• EXERCISE:
Exactly the lines from the start of the data below through the line that contains "cam.matrix_world = Matrix([[RGT[i], UPV[i], -FWD[i], CAM[i]]" are to be copied, with pictures left out.

• PROVIDED DATA:
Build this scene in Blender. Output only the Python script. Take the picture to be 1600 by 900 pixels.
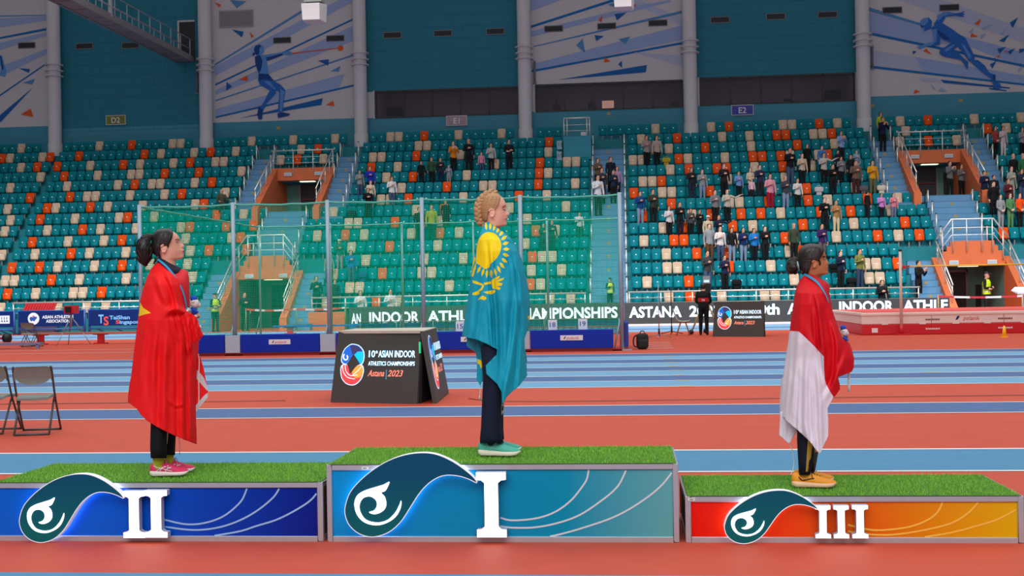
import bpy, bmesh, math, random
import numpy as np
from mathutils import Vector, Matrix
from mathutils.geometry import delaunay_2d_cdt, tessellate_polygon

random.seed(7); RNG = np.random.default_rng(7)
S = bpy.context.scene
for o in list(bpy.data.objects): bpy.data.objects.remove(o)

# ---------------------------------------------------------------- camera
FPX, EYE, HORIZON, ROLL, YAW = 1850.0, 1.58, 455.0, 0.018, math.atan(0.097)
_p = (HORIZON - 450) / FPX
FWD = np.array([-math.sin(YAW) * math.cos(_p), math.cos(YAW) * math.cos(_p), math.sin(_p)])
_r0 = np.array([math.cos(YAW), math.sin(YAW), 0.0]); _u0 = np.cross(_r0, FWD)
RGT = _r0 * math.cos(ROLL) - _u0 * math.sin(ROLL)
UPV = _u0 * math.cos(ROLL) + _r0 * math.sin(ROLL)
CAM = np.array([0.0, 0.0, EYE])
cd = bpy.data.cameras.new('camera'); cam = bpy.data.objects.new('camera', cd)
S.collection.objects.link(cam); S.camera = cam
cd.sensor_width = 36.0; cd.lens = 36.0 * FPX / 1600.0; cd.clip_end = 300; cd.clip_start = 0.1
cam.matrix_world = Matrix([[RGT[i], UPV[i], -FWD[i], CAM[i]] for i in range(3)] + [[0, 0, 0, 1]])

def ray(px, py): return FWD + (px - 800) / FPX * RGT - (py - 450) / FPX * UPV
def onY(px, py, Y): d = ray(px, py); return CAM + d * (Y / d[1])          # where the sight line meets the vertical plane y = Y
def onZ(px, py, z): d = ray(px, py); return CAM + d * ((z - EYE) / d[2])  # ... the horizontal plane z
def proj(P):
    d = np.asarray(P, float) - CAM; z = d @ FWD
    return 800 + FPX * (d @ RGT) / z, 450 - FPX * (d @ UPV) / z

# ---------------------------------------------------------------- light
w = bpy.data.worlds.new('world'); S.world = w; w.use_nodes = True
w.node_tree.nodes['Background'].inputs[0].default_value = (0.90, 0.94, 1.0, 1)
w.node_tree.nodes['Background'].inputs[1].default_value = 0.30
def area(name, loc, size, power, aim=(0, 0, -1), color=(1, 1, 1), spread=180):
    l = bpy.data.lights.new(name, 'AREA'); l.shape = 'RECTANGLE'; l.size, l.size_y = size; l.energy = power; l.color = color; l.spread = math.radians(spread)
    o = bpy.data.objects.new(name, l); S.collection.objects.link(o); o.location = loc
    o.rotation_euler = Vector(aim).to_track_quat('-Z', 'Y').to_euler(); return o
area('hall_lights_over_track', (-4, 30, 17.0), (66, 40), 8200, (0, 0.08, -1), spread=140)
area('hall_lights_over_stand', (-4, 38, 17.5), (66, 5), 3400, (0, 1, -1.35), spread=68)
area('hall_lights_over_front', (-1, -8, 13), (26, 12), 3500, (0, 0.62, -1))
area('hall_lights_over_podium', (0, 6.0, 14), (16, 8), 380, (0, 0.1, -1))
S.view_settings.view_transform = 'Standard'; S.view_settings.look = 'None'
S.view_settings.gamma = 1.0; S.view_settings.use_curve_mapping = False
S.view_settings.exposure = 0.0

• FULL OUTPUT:
Build this scene in Blender. Output only the Python script. Take the picture to be 1600 by 900 pixels.
import bpy, bmesh, math, random
import numpy as np
from mathutils import Vector, Matrix
from mathutils.geometry import delaunay_2d_cdt, tessellate_polygon

random.seed(7); RNG = np.random.default_rng(7)
S = bpy.context.scene
for o in list(bpy.data.objects): bpy.data.objects.remove(o)

# ---------------------------------------------------------------- camera
FPX, EYE, HORIZON, ROLL, YAW = 1850.0, 1.58, 455.0, 0.018, math.atan(0.097)
_p = (HORIZON - 450) / FPX
FWD = np.array([-math.sin(YAW) * math.cos(_p), math.cos(YAW) * math.cos(_p), math.sin(_p)])
_r0 = np.array([math.cos(YAW), math.sin(YAW), 0.0]); _u0 = np.cross(_r0, FWD)
RGT = _r0 * math.cos(ROLL) - _u0 * math.sin(ROLL)
UPV = _u0 * math.cos(ROLL) + _r0 * math.sin(ROLL)
CAM = np.array([0.0, 0.0, EYE])
cd = bpy.data.cameras.new('camera'); cam = bpy.data.objects.new('camera', cd)
S.collection.objects.link(cam); S.camera = cam
cd.sensor_width = 36.0; cd.lens = 36.0 * FPX / 1600.0; cd.clip_end = 300; cd.clip_start = 0.1
cam.matrix_world = Matrix([[RGT[i], UPV[i], -FWD[i], CAM[i]] for i in range(3)] + [[0, 0, 0, 1]])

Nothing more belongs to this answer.